Я пока ещё не знаю, буду ли я делать новые детские книги или нет. Если я решу сделать ещё одну, я не уверен, что захочу предложить её «Scribner». Я гордился тем, что был автором «Scribner», но вся эта гордость ушла, когда я обнаружил, что они не гордятся мной.
У меня были предложения от других редакторов по поводу моих подростковых вещей, одно пришло всего две недели назад из солидного издательства. В прошлом я отвечал на эти попытки вежливым отказом. Быть может, теперь я смогу найти редактора, который занимает сильную позицию против подобной ерунды… быть может, таких редакторов в природе не существует. Мисс Далглиш говорила мне, что на самом деле она более либеральна, чем большинство других подростковых редакторов, и вполне возможно, что она говорит правду. Такая покорность убогому мышлению вполне может быть обычной практикой в этой сфере.

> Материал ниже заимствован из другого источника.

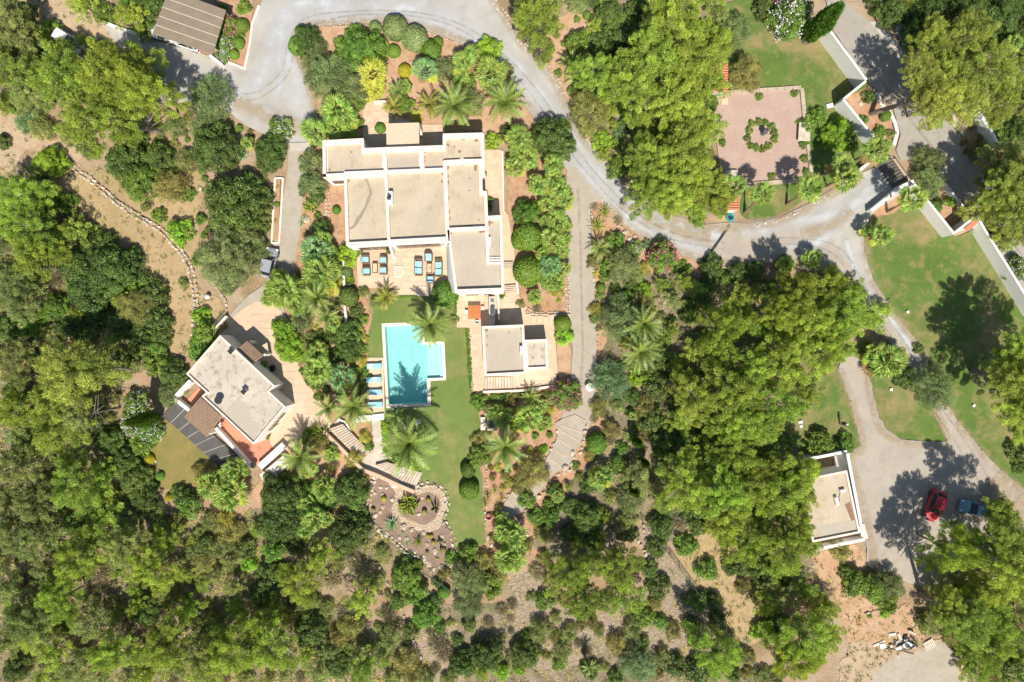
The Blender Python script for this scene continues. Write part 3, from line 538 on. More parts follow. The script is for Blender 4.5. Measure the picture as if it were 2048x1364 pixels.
# ------------------------------------------------------------------ stones
STM = []
for i in range(10):
    bm = bmesh.new(); r = random.Random(i)
    for k in range(11):
        u = r.uniform(-1, 1); t = r.uniform(0, 2 * pi); q = sqrt(1 - u * u)
        bm.verts.new((q * cos(t) * 0.5 * r.uniform(.8, 1.15), q * sin(t) * 0.4 * r.uniform(.8, 1.15), u * 0.3 + 0.1))
    bmesh.ops.convex_hull(bm, input=bm.verts)
    for v in [v for v in bm.verts if not v.link_faces]: bm.verts.remove(v)
    me = bpy.data.meshes.new('stone'); bm.to_mesh(me); bm.free(); me.materials.append(M['stone' if i % 2 else 'stone2']); STM.append(me)
def stone_line(name, label, cat, polylines, size=0.5, rows=1, wid=0.45, group=None, h=0.0, skip=0.0, pad=0.0):
    """a line of laid stones, each stone its own part"""
    first = P(*polylines[0][0]); e = empty(name, first, label=label, cat=cat, group=group); n = 0; rest = MB()
    for px in polylines:
        c = smooth_open([P(*p) for p in px], size * 0.92)
        for i, p in enumerate(c[:-1]):
            t = c[i + 1] - p; a = atan2(t[1], t[0])
            for r_ in range(rows):
                if random.random() < skip: continue
                off = (r_ - (rows - 1) / 2) * wid + random.uniform(-.06, .06) + pad
                q = Vector((p[0] - sin(a) * off, p[1] + cos(a) * off, h + 0.13 + random.uniform(-0.03, 0.05)))
                s_ = size * random.uniform(0.8, 1.25)
                me = random.choice(STM); sc = (s_, s_ * random.uniform(.8, 1.1), s_ * random.uniform(.6, 1.0)); rz = a + random.uniform(-.3, .3)
                if n < 295:
                    link('stone', me, e, q - first, (random.uniform(-.15, .15), random.uniform(-.15, .15), rz), sc); n += 1
                else:
                    mt = Matrix.LocRotScale(q - first, Euler((0, 0, rz)), Vector(sc))
                    rest.add([mt @ v.co for v in me.vertices], [tuple(f.vertices) for f in me.polygons])
    if rest.v: tag(link('stones', rest.mesh('stones', M['stone']), e), kind='stuff')
    return e
stone_line('stone_wall', 'curving dry stone wall across the dry slope at the left', 'stone wall', [[(128, 312), (157, 342), (180, 358), (205, 378), (232, 402), (262, 424), (300, 446), (325, 462), (345, 482), (368, 510), (381, 535), (389, 570), (394, 610), (390, 650), (388, 690)]], 0.62, 2, 0.5)
stone_line('stone_edging', 'long stone edging on the outer side of the upper drive bend', 'stone edging', [[(985, 0), (1017, 40), (1045, 85), (1080, 120), (1110, 155), (1133, 200)]], 0.5, 2, 0.45)
stone_line('stone_edging', 'stone edging of the drive under the pines above the lane fork', 'stone edging', [[(1163, 268), (1212, 322), (1262, 378), (1300, 407), (1350, 434)]], 0.55, 1, 0.5, skip=0.1)
stone_line('stone_edging', 'stone kerb round the top of the garden island inside the hairpin', 'stone edging', [[(594, 110), (592, 78), (600, 64), (640, 54), (700, 50), (770, 48), (850, 62), (930, 92), (985, 130), (1020, 170)]], 0.4, 2, 0.35)
stone_line('stone_edging', 'stone kerb between the palm hedge and the straight gravel lane', 'stone edging', [[(1129, 400), (1132, 480), (1134, 560), (1136, 628)]], 0.4, 2, 0.36)
stone_line('stone_edging', 'rocky edging at the tip of the bed where the lane forks', 'stone edging', [[(1205, 400), (1225, 440), (1250, 460), (1280, 478)], [(1183, 420), (1188, 560), (1194, 640), (1194, 700)]], 0.5, 1, 0.5, skip=0.2)
stone_line('stone_edging', 'stone kerb along the lawn beside the forked drive', 'stone edging', [[(1690, 362), (1674, 381), (1640, 400), (1600, 424), (1551, 443), (1500, 451)]], 0.5, 1, 0.4)
stone_line('stone_edging', 'pale stone rim around the cactus rockery', 'stone edging', [[(750, 955), (744, 972), (738, 1008), (742, 1034), (760, 1058), (790, 1080), (812, 1100), (846, 1114), (856, 1130), (868, 1140), (884, 1141), (900, 1128), (910, 1100), (906, 1076), (896, 1054), (886, 1036)], [(838, 974), (856, 967), (880, 974), (894, 995), (893, 1018), (884, 1036)]], 0.62, 2, 0.42)
stone_line('stone_edging', 'stone rim along the left end of the scorched cottage lawn', 'stone edging', [[(284, 930), (290, 955), (296, 975), (310, 1000), (335, 1022), (365, 1030)]], 0.65, 1, 0.5, skip=0.05)
stone_line('stone_edging', 'stones edging the bed left of the main house', 'stone edging', [[(652, 372), (656, 400), (655, 430), (648, 450)]], 0.45, 2, 0.4)
stone_line('stone_edging', 'stone wall along the left side of the lower stepped path', 'stone edging', [[(1118, 845), (1112, 880), (1095, 905), (1082, 925), (1062, 950), (1030, 975), (1005, 1005), (992, 1030)]], 0.6, 1, 0.5, skip=0.1)
stone_line('stone_edging', 'stone wall along the right side of the lower stepped path', 'stone edging', [[(1172, 850), (1166, 885), (1160, 905), (1148, 915), (1138, 940), (1118, 950), (1095, 975), (1070, 1000), (1052, 1022), (1042, 1050), (1055, 1070), (1057, 1100)]], 0.7, 1, 0.5)
stone_line('stone_edging', 'curved stone kerb around the red bed above the stepping slabs', 'stone edging', [[(1032, 586), (1040, 606), (1056, 620), (1080, 628), (1110, 627), (1134, 628)]], 0.4, 2, 0.36)
stone_line('stone_edging', 'stone kerb on the garden side of the path from the pool house', 'stone edging', [[(970, 779), (1010, 779), (1060, 774), (1100, 770)]], 0.42, 2, 0.38)
stone_line('stone_edging', 'stone kerb left of the red bed by the small barbecue hut', 'stone edging', [[(972, 785), (972, 830), (971, 870), (973, 920), (972, 1000), (970, 1060)]], 0.4, 1, 0.4, skip=0.15)
stone_line('stone_edging', 'low stone line under the grey-green shrub near the scrap heap', 'stone edging', [[(1730, 1226), (1760, 1220), (1800, 1216)]], 0.42, 1, 0.4)
stone_line('stone_edging', 'short stone line at the curved lane left of the house', 'stone edging', [[(434, 575), (445, 590), (455, 610), (450, 630)]], 0.5, 1, 0.4)
stone_line('stone_edging', 'stone border along the shaded drive above the dark pines', 'stone edging', [[(1405, 528), (1450, 535), (1500, 534), (1560, 528), (1610, 515)]], 0.4, 1, 0.4, skip=0.1)
stone_line('stone_edging', 'winding stone line in the shaded red garden', 'stone edging', [[(1345, 575), (1330, 600), (1322, 630), (1330, 680), (1338, 720)], [(1430, 560), (1436, 600), (1425, 640)]], 0.4, 1, 0.4, skip=0.3)
stone_line('stone_edging', 'stones of the wild path below the rockery', 'stone edging', [[(760, 1135), (785, 1180), (800, 1210), (812, 1250), (830, 1290), (850, 1330)]], 0.6, 1, 0.5, skip=0.25)
stone_line('stone_edging', 'stone rows on the bank beside the wire fence', 'stone edging', [[(1225, 1080), (1270, 1076), (1288, 1100), (1300, 1125)], [(1285, 1050), (1292, 1080), (1295, 1110)]], 0.6, 1, 0.5, skip=0.1)

# broken flat stones laid on the rockery path
rp_ = [o for o in COL.objects if o.name == 'rockery_path'][0]; zz = rp_.data.vertices[0].co.z
inn = REG['rockery_soil'][-1]; outp = REG['rockery_path'][0]; cnt = 0; rr = random.Random(9); got = []
for _ in range(6000):
    q = (rr.uniform(outp[:, 0].min(), outp[:, 0].max()), rr.uniform(outp[:, 1].min(), outp[:, 1].max()))
    if inside(q, outp) and not inside(q, inn) and all((q[0] - g_[0]) ** 2 + (q[1] - g_[1]) ** 2 > .30 ** 2 for g_ in got):
        got.append(q)
        if len(got) < 290: link('flagstone', rr.choice(STM), rp_, (q[0], q[1], zz - .02), (0, 0, rr.uniform(0, 6)), (.42, .46, .22))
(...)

Я гордился этими подростковыми романами. Мне казалось стоящим достижением написать здоровые истории, которые могли бы конкурировать со злыми страстями комиксов. Но я действительно очень устал от необходимости вытирать ноги и поправлять галстук, прежде чем быть допущенным в дом теми, кто стоит между мной и моими юными читателями. Я склоняюсь к тому, чтобы позволить м-ру Балману и иже с ним писать их собственные приключенческие истории для мальчиков, раз уж они так хорошо разбираются, как это надо делать – а мисс Далглиш пусть их редактирует.
Я пренебрегал текстами для взрослых, чтобы не пропускать ежегодные сроки выпусков моих детских книг… что, возможно, было ошибкой. Но отклик на этот цикл был настолько горячим, что я уделил ему первостепенное значение. Но прямо сейчас я в нерешительности, продолжать его или отказаться и сконцентрироваться на «взрослых» романах, где я смогу говорить то, что думаю, и рассматривать любой предмет, какой захочу, не подвергаясь при этом преследованиям со стороны каверзных компаньонок.

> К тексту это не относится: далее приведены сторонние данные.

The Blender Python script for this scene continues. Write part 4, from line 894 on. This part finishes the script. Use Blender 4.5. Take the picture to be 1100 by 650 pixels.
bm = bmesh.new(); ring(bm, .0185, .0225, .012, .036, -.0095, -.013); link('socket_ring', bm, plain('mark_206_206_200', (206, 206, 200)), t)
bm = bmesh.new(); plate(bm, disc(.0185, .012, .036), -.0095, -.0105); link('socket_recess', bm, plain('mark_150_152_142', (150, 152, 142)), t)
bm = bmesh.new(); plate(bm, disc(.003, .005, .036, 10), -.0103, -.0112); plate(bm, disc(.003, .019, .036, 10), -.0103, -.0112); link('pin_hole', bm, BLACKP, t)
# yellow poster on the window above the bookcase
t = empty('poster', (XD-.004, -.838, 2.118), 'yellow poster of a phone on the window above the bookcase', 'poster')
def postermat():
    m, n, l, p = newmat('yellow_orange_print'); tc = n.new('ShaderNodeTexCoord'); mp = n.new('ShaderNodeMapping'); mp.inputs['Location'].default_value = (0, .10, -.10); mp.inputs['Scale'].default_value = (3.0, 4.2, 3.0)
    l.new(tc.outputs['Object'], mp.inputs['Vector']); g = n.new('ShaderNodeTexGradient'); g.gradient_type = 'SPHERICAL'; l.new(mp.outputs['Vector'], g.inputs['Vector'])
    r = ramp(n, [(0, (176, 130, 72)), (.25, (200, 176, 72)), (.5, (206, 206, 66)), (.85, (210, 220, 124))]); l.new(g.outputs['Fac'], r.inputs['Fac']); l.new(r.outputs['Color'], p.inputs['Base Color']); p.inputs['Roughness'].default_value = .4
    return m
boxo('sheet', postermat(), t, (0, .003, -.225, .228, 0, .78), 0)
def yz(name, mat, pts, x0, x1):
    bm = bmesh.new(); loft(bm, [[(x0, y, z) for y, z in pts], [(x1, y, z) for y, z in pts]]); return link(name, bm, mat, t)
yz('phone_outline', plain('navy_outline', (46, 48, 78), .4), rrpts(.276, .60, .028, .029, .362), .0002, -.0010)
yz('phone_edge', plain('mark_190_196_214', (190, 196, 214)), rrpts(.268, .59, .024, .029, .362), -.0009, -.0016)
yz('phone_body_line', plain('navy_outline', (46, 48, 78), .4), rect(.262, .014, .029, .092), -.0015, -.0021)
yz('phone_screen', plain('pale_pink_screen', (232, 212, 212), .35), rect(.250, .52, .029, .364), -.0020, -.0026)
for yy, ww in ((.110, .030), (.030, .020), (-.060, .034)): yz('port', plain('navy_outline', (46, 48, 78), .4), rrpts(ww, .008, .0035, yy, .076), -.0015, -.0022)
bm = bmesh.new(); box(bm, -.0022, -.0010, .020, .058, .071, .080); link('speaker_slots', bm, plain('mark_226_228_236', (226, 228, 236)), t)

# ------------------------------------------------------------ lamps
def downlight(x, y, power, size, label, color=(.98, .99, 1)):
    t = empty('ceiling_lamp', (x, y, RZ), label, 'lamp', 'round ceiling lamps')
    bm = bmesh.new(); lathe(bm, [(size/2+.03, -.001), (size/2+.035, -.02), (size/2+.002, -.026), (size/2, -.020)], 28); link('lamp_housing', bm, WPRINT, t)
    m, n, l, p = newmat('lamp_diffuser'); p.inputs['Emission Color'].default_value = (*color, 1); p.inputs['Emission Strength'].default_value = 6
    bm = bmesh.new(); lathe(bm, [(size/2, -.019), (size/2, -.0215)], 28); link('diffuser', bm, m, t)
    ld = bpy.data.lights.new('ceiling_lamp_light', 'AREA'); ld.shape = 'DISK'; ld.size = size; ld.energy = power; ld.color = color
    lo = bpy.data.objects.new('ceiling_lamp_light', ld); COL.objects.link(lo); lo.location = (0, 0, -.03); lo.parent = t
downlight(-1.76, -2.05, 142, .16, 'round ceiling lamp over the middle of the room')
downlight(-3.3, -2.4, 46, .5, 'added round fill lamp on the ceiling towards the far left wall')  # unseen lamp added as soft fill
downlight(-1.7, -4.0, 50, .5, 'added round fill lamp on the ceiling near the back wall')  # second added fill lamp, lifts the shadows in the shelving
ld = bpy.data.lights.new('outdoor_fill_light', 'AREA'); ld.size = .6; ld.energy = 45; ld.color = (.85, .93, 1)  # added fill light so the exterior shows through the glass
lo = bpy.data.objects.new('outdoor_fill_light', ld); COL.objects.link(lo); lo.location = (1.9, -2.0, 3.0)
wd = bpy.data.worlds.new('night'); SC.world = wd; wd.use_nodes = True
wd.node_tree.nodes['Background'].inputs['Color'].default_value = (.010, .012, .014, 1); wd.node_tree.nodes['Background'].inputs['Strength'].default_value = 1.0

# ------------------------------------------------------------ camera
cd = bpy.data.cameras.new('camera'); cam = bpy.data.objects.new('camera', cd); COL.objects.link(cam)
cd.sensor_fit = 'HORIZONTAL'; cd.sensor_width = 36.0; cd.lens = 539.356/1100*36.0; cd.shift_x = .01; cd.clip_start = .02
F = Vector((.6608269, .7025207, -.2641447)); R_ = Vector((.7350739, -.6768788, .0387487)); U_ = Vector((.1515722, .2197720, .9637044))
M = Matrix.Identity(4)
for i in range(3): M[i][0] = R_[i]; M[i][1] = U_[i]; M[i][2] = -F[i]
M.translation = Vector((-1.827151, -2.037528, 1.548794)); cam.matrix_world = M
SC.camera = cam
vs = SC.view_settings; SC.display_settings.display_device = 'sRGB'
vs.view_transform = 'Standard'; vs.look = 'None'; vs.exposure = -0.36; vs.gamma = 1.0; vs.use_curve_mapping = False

15 октября 1954: Лертон Блассингэйм – Роберту Э. Хайнлайну
Вы находитесь не в таких жёстких тисках, как Вам представляется. Сначала мы должны выяснить, критикует ли Вас «Library Journal», и насчёт продаж. Если продажи не отменены, значит, тиски закрутили не так сильно, чтобы травмировать.
ТУННЕЛЬ В НЕБЕ
25 октября 1954: Роберт Э. Хайнлайн – Лертону Блассингэйму
Я начинаю роман [ «Туннель в небе»], как только закончу это письмо. Иными словами, я прогоню кота и начну слоняться по дому туда-сюда. Я должен начать первую главу где-то между полуночью и двумя неделями спустя с этого момента.
Слушайте, я действительно писал [Лернеру T.] Балману только однажды и не более того – я не ответил на его ответное письмо и не собирался. Мне было трудно писать Балману и не хотелось попусту тратить на это время. Причина в том, что она написала ему письмо, в котором приняла все его возражения, сообщив при этом, что писала мне, и что я объясню свою позицию. Именно потому я послал всё к чертям – не мог же я написать ему и опровергнуть ту чушь, которую он нагородил, и при этом не назвав её лукавым человеком… или хуже того.
Что касается меня, то я сделал ему ручкой и не собирался ему больше писать, и не стал отвечать на её последнее письмо по этому поводу. И теперь у меня мозги от этого кипят, мне до зарезу нужно написать новую книгу для мальчиков и вместе с тем совершенно невозможно общаться с этим типом. Я люблю эту серию, горжусь ею, и мне за неё хорошо заплатили, но мне уже набили оскомину мои отношения со «Scribner». Я понимаю, что мисс Далглиш должна продавать книги библиотекарям и для этого всеми способами должна поддерживать с ними хорошие отношения, но пресмыкаться перед библиотекарями и потакать их желаниям не кажется мне хорошим бизнесом.